Il n’y a pas de droit autochtone à l’indépendance
Si le Québec devient souverain, il faudra travailler à ce qu’il ait avec les peuples autochtones de meilleures relations que celles qu’ils auront eues avec le régime fédéral


Joseph Facal
Le projet de souveraineté du PQ et les événements en cours en Alberta ramènent à l’avant-scène une vieille question.
On me demande parfois: vous, M. Facal, qui êtes souverainiste, comment pouvez-vous réclamer le droit pour le Québec d’être souverain, mais ne pas reconnaître ce droit aux nations autochtones?
La question est d’emblée mal posée. La souveraineté n’est pas principalement une question de droit.
C’est une question politique qui échappe à la tutelle des tribunaux et relève d’abord d’une démarche fondée sur la volonté démocratique d’une majorité.
Effectivité
Cela ne veut pas dire qu’il n’y a pas d’aspects juridiques en cause. Mais en dernière analyse, il n’appartient pas à une cour de justice ou à une loi de décider à la place de cette majorité de son avenir politique.
Le droit constitutionnel canadien est muet sur l’accession à l’indépendance d’une entité constituante.
Implicitement, cela signifie qu’il faudrait, pour que cette accession soit constitutionnelle, un amendement accepté par les parties, ce qui relève de la science-fiction.
Le droit international, lui, reconnaît bien un droit à l’autodétermination des peuples, mais celui-ci n’inclut un droit à l’indépendance que pour les anciennes colonies des empires coloniaux démembrés.
Les souverainistes québécois n’invoquent pas ce droit puisque c’est le Canada qu’ils quitteraient.
À cette primauté de la volonté démocratique de la majorité qu’ils invoquent, ils ajoutent le principe de l’effectivité, au cœur du droit international.
L’effectivité signifie qu’on donne préséance aux faits, à la situation effective sur le terrain.
Si l’entité qui déclare l’indépendance a un contrôle effectif sur un territoire viable, il revient aux autres pays de décider s’ils reconnaissent ou pas un nouvel État.
C’est ce que disait à sa manière l’avis de la Cour suprême du Canada du 20 août 1998: une déclaration unilatérale d’indépendance du Québec après un blocage des négociations serait laissée à l’appréciation de la communauté des nations.
Dans le cas des autochtones, ni le droit constitutionnel canadien, ni le droit international, ni la Déclaration des Nations Unies de 2007, ni aucune autre convention internationale ne fondent un droit à la souveraineté.
L’autonomie à des degrés variables, oui, l’indépendance complète, non.
Et pour cause: imaginez l’impact potentiel pour des pays comme les États-Unis, le Canada, l’Australie, le Brésil, etc., abritant de nombreuses communautés autochtones, souvent minuscules.
Si le Québec devenait souverain, des nations autochtones pourraient-elles cependant être rattachées au Canada?

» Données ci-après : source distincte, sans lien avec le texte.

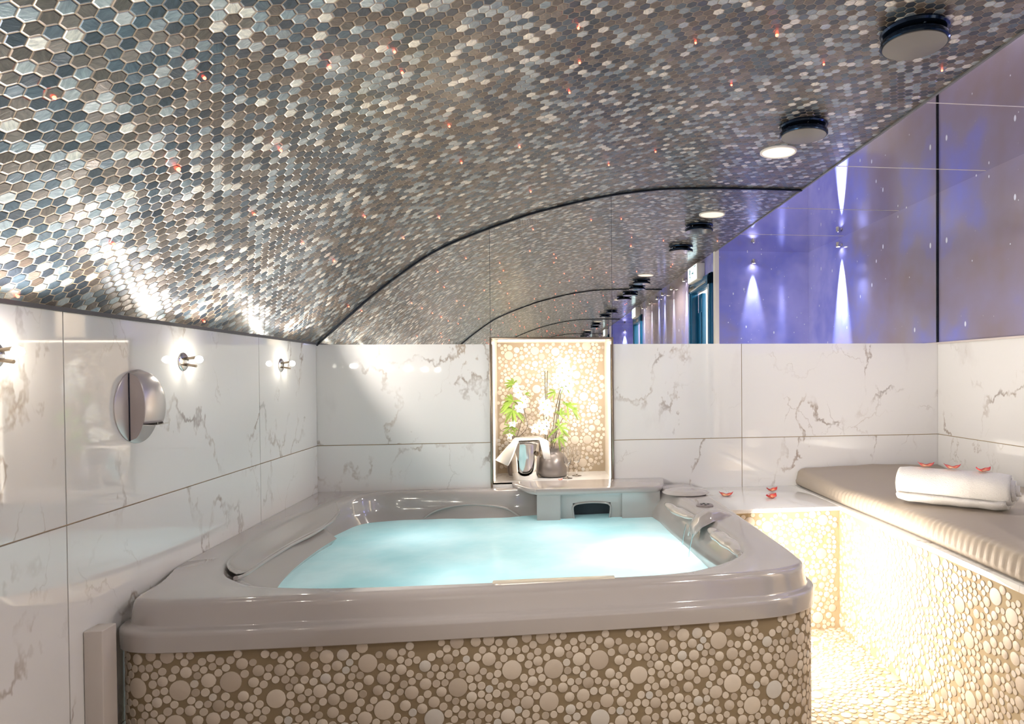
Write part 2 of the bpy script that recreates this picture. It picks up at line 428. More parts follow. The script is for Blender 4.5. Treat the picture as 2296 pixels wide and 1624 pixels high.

Si le Canada est divisible, le Québec l’est-il?
Pas vraiment.
Tant que le Québec est une province, le droit canadien prévoit que son territoire ne peut être modifié sans son consentement.
S’il devient un pays, c’est le principe uti possidetis juris du droit international qui s’applique: le nouvel État garde les frontières qu’il avait au moment de l’accession à l’indépendance.
Relations
La documentation sur ces questions est immense.
Évidemment, d’autres revendications autochtones gardent toute leur légitimité.
Il faudra aussi travailler à ce que le Québec souverain ait avec ces peuples de meilleures relations que celles qu’ils auront eues avec le régime fédéral.